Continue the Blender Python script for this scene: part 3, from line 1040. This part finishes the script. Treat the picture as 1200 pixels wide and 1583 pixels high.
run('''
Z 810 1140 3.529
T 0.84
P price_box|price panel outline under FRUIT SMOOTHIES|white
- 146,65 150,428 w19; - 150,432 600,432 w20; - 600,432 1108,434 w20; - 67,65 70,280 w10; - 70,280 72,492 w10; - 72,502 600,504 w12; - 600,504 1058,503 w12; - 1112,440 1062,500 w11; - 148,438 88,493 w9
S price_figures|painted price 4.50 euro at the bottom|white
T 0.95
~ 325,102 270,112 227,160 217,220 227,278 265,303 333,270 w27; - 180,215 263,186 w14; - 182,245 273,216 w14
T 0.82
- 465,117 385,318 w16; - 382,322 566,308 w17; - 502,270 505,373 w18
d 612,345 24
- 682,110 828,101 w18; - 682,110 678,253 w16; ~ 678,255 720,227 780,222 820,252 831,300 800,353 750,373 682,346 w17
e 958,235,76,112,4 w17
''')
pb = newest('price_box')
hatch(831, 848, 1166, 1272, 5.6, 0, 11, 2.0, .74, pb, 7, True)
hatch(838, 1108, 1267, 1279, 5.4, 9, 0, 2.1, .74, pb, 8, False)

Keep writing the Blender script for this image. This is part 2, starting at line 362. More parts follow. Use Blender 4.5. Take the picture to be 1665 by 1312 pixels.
==================================================
Output each record precisely as given.

Continue the Blender Python script for this scene: part 3, from line 1040. This part finishes the script. Treat the picture as 1200 pixels wide and 1583 pixels high.
run('''
Z 810 1140 3.529
T 0.84
P price_box|price panel outline under FRUIT SMOOTHIES|white
- 146,65 150,428 w19; - 150,432 600,432 w20; - 600,432 1108,434 w20; - 67,65 70,280 w10; - 70,280 72,492 w10; - 72,502 600,504 w12; - 600,504 1058,503 w12; - 1112,440 1062,500 w11; - 148,438 88,493 w9
S price_figures|painted price 4.50 euro at the bottom|white
T 0.95
~ 325,102 270,112 227,160 217,220 227,278 265,303 333,270 w27; - 180,215 263,186 w14; - 182,245 273,216 w14
T 0.82
- 465,117 385,318 w16; - 382,322 566,308 w17; - 502,270 505,373 w18
d 612,345 24
- 682,110 828,101 w18; - 682,110 678,253 w16; ~ 678,255 720,227 780,222 820,252 831,300 800,353 750,373 682,346 w17
e 958,235,76,112,4 w17
''')
pb = newest('price_box')
hatch(831, 848, 1166, 1272, 5.6, 0, 11, 2.0, .74, pb, 7, True)
hatch(838, 1108, 1267, 1279, 5.4, 9, 0, 2.1, .74, pb, 8, False)

Keep writing the Blender script for this image. This is part 2, starting at line 362. More parts follow. Use Blender 4.5. Take the picture to be 1665 by 1312 pixels.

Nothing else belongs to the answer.